Models can produce viable inflationary scenarios.

Wide parameter ranges ensure model viability.

Reconstruction is feasible for various modified gravities.

Abstract

In this work, we extend the bottom-up reconstruction framework of $F(R)$ gravity to other modified gravities, and in particular for $f(\phi)R$ and mimetic $F(R)$ gravities. We investigate which are the important conditions in order for the method to work, and we study several viable cosmological evolutions, focusing on the inflationary era. Particularly, for the $f(\phi)R$ theory case, we specify the functional form of the Hubble rate and of the scalar-to-tensor ratio as a function of the $e$-foldings number and accordingly, the rest of the physical quantities and also the slow-roll and the corresponding observational indices can be calculated.

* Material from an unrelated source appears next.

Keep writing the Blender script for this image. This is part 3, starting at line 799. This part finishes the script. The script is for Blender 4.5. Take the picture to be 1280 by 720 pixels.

The same method is applied in the mimetic $F(R)$ gravity case, and in both cases we thoroughly analyze the resulting free parameter space, in order to show that the viability of the models presented is guaranteed and secondly that there is a wide range of values of the free parameters for which the viability of the models occurs. In addition, the reconstruction method is also studied in the context of mimetic $F(R)=R$ gravity. As we demonstrate, the resulting theory is viable, and also in this case, only the scalar-to-tensor ratio needs to be specified, since the rest follow from this condition. Finally, we discuss in brief how the reconstruction method could function for other modified gravities.